Having resolved Hooper’s second issue against him, we also resolve Hooper’s contention
in his third issue that, because the finding is unsupported by sufficient evidence, the jury was
improperly instructed on punishment.
IV. MODIFICATION OF JUDGMENT
Hooper’s final issue correctly asserts the trial court’s judgment should be modified to
reflect the degree of the offense was a second degree felony instead of a first degree felony. See
TEX. HEALTH & SAFETY CODE ANN. § 481.112(c). An appellate court has the authority to modify
an incorrect judgment to make the record speak the truth. See TEX. R. APP. P. 43.2(b); Bigley v.
State, 865 S.W.2d 26, 27-28 (Tex. Crim. App. 1993); Asberry v. State, 813 S.W.2d 526, 529-30
(Tex. App.—Dallas 1991, pet. ref’d). Accordingly, we decide this issue in Hooper’s favor and
modify the judgment to reflect the correct degree of the offense as a second degree felony.
Because the judgment also incorrectly recites “N/A” in the sections entitled “Plea to 1st
Enhancement Paragraph” and “Findings on 1st Enhancement Paragraph,” we further modify the
judgment to reflect “True” in each of those sections.
V. CONCLUSION
As modified, we affirm the trial court’s judgment.
/Douglas S. Lang/ DOUGLAS S. LANG JUSTICE Do Not Publish TEX. R. APP. P. 47 131286F.U05
–8– Court of Appeals Fifth District of Texas at Dallas JUDGMENT
TROY NEAL HOOPER, Appellant On Appeal from the 265th Judicial District Court, Dallas County, Texas No. 05-13-01286-CR V. Trial Court Cause No. F-1271997-R. Opinion delivered by Justice Lang.
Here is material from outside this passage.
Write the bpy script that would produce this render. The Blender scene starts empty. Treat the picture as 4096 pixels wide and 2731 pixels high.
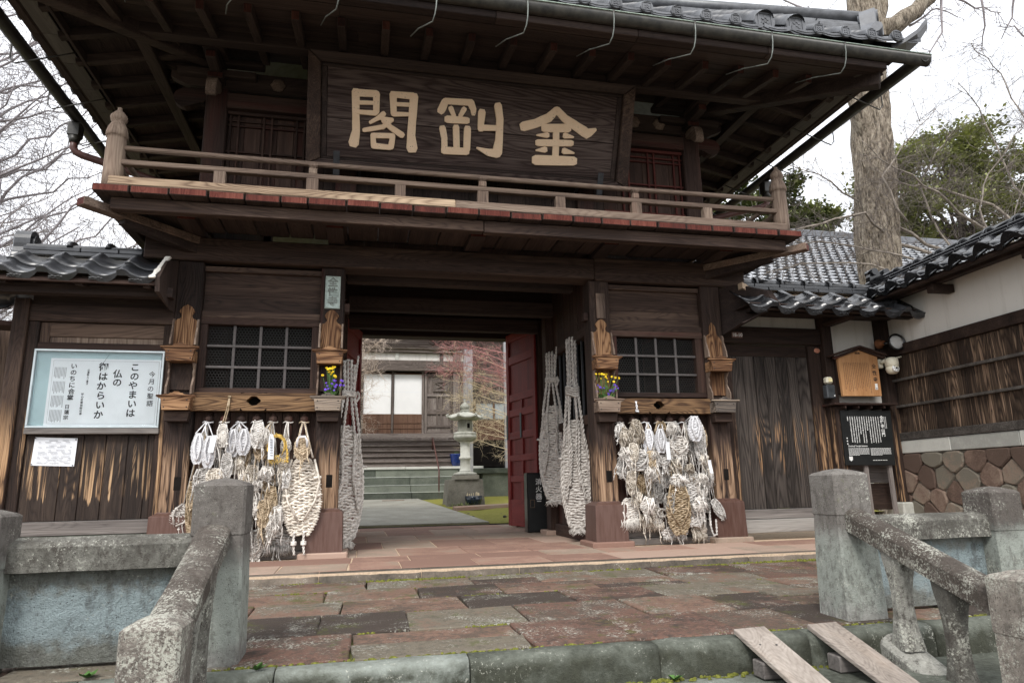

Justices THE STATE OF TEXAS, Appellee Stoddart and Schenck participating.
Based on the Court’s opinion of this date, we MODIFY the section of the trial court’s judgment entitled “Degree of Offense:” to reflect “2nd DEGREE FELONY.” We further modify the sections of the judgment entitled "Plea to 1st Enhancement Paragraph" and "Findings on 1st Enhancement Paragraph" to reflect "True" instead of "N/A."
Judgment entered this 29th day of July, 2015.